C'est à nous de le remercier !...
Lion chéri, la vie passera bien vite, au Ciel cela nous sera bien égal de voir que toutes les reliques des Buissonnets auront été transportées ici et là !... Qu'importe la terre ?...
Votre petite fille que vous avez élevée !...
Sr Thérèse de l'Enfant Jésus de la Ste Face
nov.carm.ind.
LT 92 A Marie Guérin.
J.M.J.T.
Jésus _... Jeudi 30 Mai 89
Ma petite soeur chérie
Tu as bien fait de m'écrire, j'ai tout compris... tout tout tout !...
Tu n'as pas fait l'ombre du mal, je sais si bien ce que sont ces sortes de tentations que je puis te l'assurer sans crainte, d'ailleurs Jésus me le dit au fond du coeur... Il faut mépriser toutes ces tentations, n'y faire aucune attention.
Faut-il te confier une chose qui m'a fait beaucoup de peine ?...
C'est que ma petite Marie a laissé ses communions... le jour de l'Ascension et le dernier jour du mois de Marie !... Oh ! que cela a fait de peine à Jésus !...
Il faut que le démon soit bien fin pour tromper ainsi une âme !... mais ne sais-tu pas, ma chérie, que c'est là tout le but de ses désirs. Il sait bien, le perfide, qu'il ne peut faire pécher une âme qui voudrait être toute à Jésus, [1v°] aussi n'essaye-t-il que de le lui faire croire. C'est déjà beaucoup pour lui de mettre le trouble dans cette âme, mais pour sa rage il faut autre chose, il veut priver Jésus d'un tabernacle aimé, ne pouvant entrer dans ce sanctuaire, il veut du moins qu'il demeure vide et sans maître !... Hélas ! que deviendra ce pauvre coeur ?... Quand le diable a réussi à éloigner une âme de la Ste Communion il a tout gagné... Et Jésus pleure !...
O ma chérie, pense donc que Jésus est là dans le tabernacle exprès pour toi, pour toi seule, il brûle du désir d'entrer dans ton coeur... va, n'écoute pas le démon, moque-toi de lui et va sans crainte recevoir le Jésus de la paix et de l'amour !...
Mais je t'entends dire « Thérèse dit cela parce qu'elle ne sait pas... elle ne sait pas comme je le fais bien exprès... cela m'amuse... et puis je ne puis communier, puisque je crois faire un sacrilège, etc., etc., etc. » Si, ta pauvre petite Thérèse sait bien, [2r°] je te dis qu'elle devine tout, elle t'assure que tu peux aller sans crainte recevoir ton seul ami véritable... Elle aussi a passé par le martyre du scrupule mais Jésus lui a fait la grâce de communier quand même, alors même qu'elle croyait avoir fait de grands péchés... eh bien ! je t'assure qu'elle a reconnu que c'était le seul moyen de se débarrasser du démon, car quand il voit qu'il perd son temps il vous laisse tranquille !
Non, il est impossible qu'un coeur « qui ne se repose qu'à la vue du tabernacle » offense Jésus au point de ne pouvoir le recevoir.

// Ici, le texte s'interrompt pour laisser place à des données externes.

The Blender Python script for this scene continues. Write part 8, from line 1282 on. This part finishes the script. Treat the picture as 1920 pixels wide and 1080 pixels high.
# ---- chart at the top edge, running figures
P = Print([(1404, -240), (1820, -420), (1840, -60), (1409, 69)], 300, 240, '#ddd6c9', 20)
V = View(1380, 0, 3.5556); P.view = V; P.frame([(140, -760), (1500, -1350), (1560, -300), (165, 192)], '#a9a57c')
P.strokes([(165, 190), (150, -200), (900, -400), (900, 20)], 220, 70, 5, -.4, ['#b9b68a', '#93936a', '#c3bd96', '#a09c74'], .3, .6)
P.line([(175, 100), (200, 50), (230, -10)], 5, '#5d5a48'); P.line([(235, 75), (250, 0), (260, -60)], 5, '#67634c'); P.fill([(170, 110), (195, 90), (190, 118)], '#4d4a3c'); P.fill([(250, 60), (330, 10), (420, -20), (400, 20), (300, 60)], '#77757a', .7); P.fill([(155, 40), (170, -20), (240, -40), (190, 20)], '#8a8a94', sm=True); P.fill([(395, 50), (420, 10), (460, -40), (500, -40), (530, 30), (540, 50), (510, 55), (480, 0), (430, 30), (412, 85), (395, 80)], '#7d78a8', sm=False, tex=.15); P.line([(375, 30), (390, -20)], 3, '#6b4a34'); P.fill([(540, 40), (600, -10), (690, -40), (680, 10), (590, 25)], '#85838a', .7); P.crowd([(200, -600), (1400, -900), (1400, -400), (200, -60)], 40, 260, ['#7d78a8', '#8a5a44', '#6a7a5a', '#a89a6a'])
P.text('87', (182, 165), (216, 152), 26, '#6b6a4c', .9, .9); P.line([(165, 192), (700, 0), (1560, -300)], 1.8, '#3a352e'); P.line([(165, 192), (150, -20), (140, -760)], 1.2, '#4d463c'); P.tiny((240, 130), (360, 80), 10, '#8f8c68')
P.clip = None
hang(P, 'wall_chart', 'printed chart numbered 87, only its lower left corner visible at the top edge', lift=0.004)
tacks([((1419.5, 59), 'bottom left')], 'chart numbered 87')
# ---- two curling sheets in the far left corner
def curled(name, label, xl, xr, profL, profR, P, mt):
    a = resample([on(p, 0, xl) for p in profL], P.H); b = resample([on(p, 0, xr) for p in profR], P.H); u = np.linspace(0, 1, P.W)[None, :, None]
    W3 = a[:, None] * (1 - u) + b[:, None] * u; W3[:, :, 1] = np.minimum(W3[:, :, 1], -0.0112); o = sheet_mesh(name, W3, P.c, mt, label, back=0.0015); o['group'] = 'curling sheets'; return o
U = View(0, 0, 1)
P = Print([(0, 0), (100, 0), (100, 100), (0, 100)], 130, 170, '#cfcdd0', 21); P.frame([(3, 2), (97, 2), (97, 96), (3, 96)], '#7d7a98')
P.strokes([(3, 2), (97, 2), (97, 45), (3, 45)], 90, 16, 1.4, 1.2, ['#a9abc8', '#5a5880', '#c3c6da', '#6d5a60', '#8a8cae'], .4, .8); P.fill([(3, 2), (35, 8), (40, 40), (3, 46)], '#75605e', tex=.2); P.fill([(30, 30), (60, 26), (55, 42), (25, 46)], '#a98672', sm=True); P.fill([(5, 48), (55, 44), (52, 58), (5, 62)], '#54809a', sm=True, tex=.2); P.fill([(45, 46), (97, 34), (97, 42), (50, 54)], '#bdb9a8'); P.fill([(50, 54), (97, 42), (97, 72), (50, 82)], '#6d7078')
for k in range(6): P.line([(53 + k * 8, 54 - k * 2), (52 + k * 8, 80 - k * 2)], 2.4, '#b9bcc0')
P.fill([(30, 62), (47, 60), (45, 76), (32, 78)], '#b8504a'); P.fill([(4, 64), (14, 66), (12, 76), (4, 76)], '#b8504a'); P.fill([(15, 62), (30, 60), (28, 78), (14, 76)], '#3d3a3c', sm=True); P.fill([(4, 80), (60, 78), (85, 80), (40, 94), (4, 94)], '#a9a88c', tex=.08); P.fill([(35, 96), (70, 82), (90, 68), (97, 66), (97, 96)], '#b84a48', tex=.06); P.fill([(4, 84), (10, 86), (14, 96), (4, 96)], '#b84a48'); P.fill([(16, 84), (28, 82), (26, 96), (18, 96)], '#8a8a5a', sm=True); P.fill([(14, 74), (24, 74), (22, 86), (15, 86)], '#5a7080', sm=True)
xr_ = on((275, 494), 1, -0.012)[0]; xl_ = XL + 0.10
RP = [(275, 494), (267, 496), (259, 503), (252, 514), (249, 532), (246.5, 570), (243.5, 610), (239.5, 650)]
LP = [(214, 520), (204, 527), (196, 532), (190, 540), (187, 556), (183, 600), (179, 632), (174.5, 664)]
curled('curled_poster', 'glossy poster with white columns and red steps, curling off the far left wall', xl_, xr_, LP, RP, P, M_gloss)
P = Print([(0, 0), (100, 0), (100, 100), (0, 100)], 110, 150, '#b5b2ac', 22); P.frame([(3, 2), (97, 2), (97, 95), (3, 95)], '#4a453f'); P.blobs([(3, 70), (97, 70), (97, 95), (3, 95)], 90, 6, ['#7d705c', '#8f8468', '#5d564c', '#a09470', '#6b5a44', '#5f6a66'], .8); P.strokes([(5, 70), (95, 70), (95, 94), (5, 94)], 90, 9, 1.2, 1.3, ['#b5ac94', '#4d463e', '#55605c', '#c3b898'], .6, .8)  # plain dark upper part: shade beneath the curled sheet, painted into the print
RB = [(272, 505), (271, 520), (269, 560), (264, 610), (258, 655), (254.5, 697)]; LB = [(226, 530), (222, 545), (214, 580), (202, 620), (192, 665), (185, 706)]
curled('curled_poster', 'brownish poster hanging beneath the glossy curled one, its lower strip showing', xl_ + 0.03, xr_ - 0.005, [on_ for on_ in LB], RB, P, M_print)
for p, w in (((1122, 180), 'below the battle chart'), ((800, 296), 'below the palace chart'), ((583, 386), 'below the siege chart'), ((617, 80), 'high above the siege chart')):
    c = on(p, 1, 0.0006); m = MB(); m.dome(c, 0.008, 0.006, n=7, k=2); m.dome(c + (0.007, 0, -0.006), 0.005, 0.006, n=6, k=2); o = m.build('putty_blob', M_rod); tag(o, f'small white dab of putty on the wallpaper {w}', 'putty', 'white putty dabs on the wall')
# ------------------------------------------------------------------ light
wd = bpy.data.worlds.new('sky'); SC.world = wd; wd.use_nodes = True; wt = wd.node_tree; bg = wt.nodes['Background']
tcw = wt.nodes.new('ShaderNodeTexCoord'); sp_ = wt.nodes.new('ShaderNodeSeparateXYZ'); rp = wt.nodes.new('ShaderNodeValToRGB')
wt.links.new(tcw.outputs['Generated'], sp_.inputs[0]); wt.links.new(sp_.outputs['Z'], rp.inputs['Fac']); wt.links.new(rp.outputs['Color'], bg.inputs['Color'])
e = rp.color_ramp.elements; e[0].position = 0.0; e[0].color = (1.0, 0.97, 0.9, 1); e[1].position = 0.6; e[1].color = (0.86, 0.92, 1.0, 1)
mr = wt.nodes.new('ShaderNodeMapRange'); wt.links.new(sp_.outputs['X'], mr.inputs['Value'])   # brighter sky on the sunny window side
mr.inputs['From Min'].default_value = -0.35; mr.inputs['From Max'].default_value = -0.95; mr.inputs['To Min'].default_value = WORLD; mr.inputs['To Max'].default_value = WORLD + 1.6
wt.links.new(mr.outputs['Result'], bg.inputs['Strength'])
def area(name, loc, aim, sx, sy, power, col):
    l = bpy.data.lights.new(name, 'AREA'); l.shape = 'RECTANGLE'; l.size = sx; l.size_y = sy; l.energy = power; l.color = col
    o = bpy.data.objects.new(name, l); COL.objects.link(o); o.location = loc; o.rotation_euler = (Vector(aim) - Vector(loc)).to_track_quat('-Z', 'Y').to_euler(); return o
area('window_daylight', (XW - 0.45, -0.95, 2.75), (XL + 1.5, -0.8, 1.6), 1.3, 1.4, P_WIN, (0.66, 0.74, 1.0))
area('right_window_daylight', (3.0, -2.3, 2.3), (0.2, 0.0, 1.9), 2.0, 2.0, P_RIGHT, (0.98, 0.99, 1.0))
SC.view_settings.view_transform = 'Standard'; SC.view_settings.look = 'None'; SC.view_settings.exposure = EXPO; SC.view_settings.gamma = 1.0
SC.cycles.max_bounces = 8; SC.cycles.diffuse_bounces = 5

Ce qui offense Jésus, ce qui le blesse au coeur c'est le manque de confiance !...
Petite Soeur, avant de recevoir ta lettre je pressentais tes angoisses, mon coeur était uni à ton coeur, cette nuit dans mon rêve je tâchais de te consoler, mais hélas ! je ne pouvais y réussir !... Je ne vais pas être plus heureuse aujourd'hui à moins que Jésus et la Ste Vierge me viennent en aide ; j'espère que mon [2v°] désir va être réalisé et que le dernier jour de son mois, la Ste Vierge va guérir ma petite soeur chérie. Mais pour cela il faut prier, beaucoup prier, si tu pouvais mettre un cierge à Notre-Dame-des-Victoires... j'ai tant de confiance en elle ?... Ton coeur est fait pour aimer Jésus, pour l'aimer passionnément, prie bien afin que les plus belles années de ta vie ne se passent pas en craintes chimériques.
Nous n'avons que les courts instants de notre vie pour aimer Jésus, le diable le sait bien, aussi tâche-t-il de la consumer en travaux inutiles...
Petite Soeur chérie, communie Souvent, bien souvent... Voilà le seul remède si tu veux guérir, Jésus n'a pas mis pour rien cet attrait dans ton âme. (Je crois qu'il serait content si tu pouvais reprendre tes Communions manquées, car alors la victoire du démon serait moins grande puisqu'il n'aurait pu réussir à éloigner Jésus de ton coeur.) Ne crains pas d'aimer trop la Ste Vierge, jamais tu ne l'aimeras assez, et Jésus sera bien content puisque la Ste Vierge est sa Mère.
Adieu petite Soeur, pardonne mon brouillon que je ne puis même relire, le temps me manquant, embrasse pour moi tous les miens.
[2v°tv]Sr Thérèse de l'Enfant Jésus
nov.carm.ind.
LT 93 A Marie Guérin.
J. M.J.T.
Jésus _ Dimanche 14 Juillet 89.
Ma petite Soeur chérie,
Puisque tu as l'humilité de demander des conseils à ta petite Thérèse, elle ne peut te les refuser, mais pauvre petite novice sans expérience elle craindrait de se tromper, et toi-même tu pourrais avoir des doutes sur ce qu'elle te dit. Mais aujourd'hui, ne crains pas, c'est la réponse même de Jésus que je t'apporte... Oh ! que je suis heureuse de te la transmettre...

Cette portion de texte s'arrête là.